I just bought a simple radio trigger remote off from ebay for my SB900. It maybe because of the radio trigger problem but The sync speed of the flash is driving me nuts. I've tried different settings.
According to the SB900 manual. Sync Speed should be lower than 1/250. But some how I still catch the rear curtain as I close down my aperture to the smallest and flash output as 1/1. Sometimes it works fine and sometimes I get the curtain.
If I set the flash output down to 1/32 or lower, open the aperture to at least f/5.6 everything works fine. Any idea? Is it because of the radio remote problem? does it have anything to do with the sync speed? Or some of the feature I set incorrectly.
Also that is there a way to get SB900 to beep the recycle sound when I set it on normal "on" mode (not slave nor master)??
Do you have your camera set to manual und did you select your shutter speed manually? If so, did the black bar appear only in some of the images you took even though all were made with the same shutter speed?
Lucky_Dog wrote:
Sync speed is a function of the camera, not the flash.
It can also be affected by the type of connection between camera and flash. Some radio links are better than others. As mentioned, some will introduce a delay into the loop, and so at higher shutter speeds, by the time the flash begins to fire the second curtain has already started to close.

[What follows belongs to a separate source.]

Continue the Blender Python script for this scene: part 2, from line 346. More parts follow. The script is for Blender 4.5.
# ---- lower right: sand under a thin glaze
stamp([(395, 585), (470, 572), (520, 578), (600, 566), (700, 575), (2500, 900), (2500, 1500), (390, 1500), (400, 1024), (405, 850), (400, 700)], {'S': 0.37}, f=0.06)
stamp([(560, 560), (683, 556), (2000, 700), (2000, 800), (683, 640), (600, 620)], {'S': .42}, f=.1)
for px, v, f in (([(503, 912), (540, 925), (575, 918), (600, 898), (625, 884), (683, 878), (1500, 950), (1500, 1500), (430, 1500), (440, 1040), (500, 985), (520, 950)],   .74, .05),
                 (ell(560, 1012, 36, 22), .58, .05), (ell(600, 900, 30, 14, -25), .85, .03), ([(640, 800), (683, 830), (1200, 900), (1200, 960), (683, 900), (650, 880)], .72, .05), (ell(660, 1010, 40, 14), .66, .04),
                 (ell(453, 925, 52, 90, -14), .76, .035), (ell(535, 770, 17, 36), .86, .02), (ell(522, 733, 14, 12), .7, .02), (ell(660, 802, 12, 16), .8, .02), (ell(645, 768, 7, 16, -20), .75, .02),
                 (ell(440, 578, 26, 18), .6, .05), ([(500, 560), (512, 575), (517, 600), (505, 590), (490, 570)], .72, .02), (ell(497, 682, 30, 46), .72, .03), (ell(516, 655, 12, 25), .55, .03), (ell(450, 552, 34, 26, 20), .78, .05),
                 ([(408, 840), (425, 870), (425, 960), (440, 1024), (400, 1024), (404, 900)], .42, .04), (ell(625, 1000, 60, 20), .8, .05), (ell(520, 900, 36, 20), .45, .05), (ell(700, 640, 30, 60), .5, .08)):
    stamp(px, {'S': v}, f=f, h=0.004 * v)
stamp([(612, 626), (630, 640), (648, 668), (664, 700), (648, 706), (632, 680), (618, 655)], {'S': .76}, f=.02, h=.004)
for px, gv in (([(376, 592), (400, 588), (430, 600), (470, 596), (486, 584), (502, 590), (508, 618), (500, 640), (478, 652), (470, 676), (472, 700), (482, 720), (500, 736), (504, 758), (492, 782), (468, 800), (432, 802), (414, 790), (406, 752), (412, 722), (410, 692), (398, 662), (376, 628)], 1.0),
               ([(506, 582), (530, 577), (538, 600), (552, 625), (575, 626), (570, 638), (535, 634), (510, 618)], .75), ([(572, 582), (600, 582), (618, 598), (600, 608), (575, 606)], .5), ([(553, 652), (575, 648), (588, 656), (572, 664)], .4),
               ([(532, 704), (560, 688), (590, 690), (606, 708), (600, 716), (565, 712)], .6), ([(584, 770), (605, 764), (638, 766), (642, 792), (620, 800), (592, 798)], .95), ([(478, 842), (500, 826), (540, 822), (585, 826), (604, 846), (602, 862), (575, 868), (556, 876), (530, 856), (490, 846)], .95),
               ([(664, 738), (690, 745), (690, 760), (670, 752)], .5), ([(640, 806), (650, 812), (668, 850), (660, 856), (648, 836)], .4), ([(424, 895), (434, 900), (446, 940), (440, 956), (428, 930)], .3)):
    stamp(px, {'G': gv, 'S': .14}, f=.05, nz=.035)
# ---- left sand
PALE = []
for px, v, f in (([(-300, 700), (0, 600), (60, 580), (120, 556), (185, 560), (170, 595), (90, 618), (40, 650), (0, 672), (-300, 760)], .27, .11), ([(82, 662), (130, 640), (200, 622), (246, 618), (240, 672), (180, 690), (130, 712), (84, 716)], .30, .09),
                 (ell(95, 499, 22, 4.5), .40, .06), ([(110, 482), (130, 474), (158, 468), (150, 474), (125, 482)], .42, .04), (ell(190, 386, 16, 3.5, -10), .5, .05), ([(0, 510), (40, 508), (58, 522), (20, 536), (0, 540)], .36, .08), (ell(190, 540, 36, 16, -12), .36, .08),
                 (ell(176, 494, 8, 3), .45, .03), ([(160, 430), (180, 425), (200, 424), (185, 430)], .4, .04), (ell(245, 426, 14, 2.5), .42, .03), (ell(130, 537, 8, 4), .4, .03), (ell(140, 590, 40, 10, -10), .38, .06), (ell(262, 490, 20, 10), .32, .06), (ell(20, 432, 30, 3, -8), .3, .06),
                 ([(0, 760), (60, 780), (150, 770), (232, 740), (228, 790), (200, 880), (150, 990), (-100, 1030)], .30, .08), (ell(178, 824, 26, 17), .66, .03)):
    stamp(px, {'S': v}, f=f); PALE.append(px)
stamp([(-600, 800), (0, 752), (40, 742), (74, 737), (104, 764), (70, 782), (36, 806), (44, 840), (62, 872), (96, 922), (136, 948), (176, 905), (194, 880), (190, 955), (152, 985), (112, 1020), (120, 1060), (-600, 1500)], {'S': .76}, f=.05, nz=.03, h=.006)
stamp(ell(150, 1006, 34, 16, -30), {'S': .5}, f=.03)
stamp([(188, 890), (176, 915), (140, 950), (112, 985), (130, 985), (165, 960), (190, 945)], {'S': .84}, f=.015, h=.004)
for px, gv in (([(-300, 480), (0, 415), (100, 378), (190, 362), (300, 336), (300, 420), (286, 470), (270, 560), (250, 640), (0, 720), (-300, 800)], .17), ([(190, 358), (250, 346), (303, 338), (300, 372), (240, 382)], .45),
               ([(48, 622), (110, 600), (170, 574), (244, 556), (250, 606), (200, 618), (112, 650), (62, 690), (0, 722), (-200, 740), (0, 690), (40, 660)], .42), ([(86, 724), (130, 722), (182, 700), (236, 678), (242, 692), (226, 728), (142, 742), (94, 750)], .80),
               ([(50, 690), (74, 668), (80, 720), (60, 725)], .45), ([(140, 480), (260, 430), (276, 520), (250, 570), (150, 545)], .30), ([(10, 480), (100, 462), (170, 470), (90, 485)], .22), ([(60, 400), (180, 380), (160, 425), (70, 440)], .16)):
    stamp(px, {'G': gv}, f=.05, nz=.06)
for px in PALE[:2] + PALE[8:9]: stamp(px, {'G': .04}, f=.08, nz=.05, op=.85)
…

I had this same thing happen with PWII. I contacted them and they said same thing that some transmitters have a small delay and to change my shutter speed. My solution was that one PW would do it and one would not, so I marked them...problem gone. I also noticed the problem more prevalent when I was very close to the receiving PW.
HapZungLam wrote:
huh? even a $300+ pocket wizard unit will have the same problem?
On the othere hand, the Pocket Wizard ControlTL system can give faster sync speeds in many cases, through their proprietary "Hyper Sync" optimization.
Any time you take a Speedlight/Speedlite off the hotshoe and insert a non-camera brand device, you start introducing variables that can have unexpected results. You just have to learn what the variables are and work within those parameters.